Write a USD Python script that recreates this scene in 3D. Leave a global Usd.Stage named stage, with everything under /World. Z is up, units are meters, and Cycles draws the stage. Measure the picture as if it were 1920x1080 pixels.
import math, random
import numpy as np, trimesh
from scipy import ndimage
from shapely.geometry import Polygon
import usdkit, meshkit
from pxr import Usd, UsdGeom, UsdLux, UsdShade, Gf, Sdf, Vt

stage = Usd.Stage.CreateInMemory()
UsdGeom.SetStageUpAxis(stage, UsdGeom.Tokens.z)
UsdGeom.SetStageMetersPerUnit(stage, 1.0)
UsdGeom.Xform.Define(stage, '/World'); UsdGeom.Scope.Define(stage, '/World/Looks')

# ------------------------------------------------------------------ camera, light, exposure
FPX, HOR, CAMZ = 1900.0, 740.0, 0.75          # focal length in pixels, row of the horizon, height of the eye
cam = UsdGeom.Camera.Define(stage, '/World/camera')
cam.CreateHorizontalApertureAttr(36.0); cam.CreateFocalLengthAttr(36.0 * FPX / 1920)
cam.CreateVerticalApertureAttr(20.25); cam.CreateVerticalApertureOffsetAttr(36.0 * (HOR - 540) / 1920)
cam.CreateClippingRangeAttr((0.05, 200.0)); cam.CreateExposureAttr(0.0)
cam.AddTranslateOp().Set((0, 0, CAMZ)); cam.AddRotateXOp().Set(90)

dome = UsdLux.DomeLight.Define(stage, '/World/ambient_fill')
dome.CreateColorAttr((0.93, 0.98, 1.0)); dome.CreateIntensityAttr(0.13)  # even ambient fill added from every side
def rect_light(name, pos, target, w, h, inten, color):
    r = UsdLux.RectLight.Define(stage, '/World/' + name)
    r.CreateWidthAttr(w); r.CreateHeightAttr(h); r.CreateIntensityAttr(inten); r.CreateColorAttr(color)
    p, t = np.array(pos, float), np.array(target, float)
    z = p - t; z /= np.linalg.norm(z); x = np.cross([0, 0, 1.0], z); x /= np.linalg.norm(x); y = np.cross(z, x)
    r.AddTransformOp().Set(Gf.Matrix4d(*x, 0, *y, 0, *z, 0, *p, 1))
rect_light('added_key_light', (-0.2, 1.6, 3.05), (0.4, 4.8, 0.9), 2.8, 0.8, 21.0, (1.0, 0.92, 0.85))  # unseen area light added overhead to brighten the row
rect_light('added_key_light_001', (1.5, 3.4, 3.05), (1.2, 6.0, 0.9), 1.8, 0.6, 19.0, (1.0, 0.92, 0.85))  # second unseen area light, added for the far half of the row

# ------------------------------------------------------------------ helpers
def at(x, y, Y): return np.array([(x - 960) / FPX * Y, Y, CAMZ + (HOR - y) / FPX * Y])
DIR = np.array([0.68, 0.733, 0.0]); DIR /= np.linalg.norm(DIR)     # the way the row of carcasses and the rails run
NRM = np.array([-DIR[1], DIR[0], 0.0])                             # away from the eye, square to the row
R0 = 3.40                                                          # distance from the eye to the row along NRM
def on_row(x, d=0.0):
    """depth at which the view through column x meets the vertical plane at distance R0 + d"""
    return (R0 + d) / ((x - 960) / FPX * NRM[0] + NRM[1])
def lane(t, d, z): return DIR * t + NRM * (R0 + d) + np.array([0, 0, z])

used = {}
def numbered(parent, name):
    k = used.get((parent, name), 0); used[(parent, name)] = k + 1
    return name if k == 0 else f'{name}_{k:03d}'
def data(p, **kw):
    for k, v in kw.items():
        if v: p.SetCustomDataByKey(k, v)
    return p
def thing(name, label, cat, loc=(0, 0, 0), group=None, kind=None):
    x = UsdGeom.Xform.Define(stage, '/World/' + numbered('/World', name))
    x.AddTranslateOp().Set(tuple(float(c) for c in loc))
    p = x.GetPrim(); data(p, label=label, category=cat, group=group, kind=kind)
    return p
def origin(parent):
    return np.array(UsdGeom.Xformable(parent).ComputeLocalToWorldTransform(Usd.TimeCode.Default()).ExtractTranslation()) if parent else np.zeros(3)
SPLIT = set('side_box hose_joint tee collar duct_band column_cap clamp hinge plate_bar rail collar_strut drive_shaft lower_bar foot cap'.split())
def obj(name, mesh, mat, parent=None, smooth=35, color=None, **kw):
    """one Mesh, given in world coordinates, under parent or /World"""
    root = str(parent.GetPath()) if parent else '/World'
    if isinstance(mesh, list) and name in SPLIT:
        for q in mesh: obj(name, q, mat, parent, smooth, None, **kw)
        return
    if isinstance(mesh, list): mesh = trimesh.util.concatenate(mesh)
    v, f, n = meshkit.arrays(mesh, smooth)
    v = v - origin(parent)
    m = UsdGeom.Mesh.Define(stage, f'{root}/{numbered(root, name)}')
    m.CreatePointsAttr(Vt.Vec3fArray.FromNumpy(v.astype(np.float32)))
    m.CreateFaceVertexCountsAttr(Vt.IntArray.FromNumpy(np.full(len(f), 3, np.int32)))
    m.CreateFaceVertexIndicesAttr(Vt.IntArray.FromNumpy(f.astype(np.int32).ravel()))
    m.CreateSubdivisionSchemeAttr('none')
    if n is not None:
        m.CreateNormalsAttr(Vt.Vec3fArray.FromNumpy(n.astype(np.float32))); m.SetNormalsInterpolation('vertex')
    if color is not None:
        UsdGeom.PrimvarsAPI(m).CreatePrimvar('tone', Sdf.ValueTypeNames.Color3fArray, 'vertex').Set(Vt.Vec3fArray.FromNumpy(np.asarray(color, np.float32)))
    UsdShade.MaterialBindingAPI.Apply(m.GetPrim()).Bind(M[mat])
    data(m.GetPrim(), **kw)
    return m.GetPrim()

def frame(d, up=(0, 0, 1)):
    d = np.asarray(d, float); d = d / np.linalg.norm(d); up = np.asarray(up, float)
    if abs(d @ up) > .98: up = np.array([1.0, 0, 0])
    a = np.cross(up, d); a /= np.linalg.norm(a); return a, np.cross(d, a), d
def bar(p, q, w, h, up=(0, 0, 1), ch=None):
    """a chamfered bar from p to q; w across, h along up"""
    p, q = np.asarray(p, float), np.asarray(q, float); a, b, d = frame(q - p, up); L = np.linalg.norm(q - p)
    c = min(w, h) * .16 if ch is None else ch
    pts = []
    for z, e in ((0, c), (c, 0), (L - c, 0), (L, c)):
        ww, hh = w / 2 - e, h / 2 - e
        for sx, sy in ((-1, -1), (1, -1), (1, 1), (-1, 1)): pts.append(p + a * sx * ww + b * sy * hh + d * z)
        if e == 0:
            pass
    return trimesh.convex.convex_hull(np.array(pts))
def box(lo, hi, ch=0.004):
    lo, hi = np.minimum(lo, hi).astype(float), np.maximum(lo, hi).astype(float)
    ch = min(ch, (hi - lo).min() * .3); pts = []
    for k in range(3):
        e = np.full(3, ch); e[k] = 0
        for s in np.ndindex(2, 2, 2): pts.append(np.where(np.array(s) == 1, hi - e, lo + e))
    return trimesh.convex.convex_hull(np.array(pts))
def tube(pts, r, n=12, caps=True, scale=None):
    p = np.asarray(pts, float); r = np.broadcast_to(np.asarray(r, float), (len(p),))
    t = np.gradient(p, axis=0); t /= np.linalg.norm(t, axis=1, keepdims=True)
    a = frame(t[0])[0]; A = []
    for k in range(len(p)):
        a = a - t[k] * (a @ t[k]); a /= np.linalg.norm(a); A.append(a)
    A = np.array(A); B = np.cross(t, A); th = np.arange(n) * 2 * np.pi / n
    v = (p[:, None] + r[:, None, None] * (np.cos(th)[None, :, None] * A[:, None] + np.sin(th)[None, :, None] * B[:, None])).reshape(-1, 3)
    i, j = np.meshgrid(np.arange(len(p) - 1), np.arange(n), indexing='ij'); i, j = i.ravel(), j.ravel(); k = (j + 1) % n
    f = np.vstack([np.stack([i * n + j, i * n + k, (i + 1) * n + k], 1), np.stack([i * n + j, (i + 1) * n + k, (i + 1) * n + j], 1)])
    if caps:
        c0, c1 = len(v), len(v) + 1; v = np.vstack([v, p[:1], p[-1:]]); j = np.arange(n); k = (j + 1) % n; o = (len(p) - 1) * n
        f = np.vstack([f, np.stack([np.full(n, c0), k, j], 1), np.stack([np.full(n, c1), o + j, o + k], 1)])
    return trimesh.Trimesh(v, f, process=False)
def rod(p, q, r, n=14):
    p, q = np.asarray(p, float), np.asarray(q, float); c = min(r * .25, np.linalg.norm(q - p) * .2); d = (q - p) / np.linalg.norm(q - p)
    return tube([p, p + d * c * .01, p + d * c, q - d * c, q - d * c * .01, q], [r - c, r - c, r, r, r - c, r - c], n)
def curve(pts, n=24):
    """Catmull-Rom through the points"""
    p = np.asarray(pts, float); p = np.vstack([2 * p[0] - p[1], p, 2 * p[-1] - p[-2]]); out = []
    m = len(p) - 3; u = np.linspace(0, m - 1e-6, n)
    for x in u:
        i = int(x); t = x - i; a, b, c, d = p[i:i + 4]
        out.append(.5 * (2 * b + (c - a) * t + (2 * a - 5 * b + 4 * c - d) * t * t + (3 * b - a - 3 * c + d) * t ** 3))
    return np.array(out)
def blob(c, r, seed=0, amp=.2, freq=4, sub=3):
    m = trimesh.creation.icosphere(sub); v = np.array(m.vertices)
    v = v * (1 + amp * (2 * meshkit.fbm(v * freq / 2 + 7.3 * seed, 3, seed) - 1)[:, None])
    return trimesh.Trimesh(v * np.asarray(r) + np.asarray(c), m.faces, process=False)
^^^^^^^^
*Task:*
Return a word-for-word copy of the lines from the beginning of the listing to the line holding "from pxr import", both kept.

*Written response:*
Write a USD Python script that recreates this scene in 3D. Leave a global Usd.Stage named stage, with everything under /World. Z is up, units are meters, and Cycles draws the stage. Measure the picture as if it were 1920x1080 pixels.
import math, random
import numpy as np, trimesh
from scipy import ndimage
from shapely.geometry import Polygon
import usdkit, meshkit
from pxr import Usd, UsdGeom, UsdLux, UsdShade, Gf, Sdf, Vt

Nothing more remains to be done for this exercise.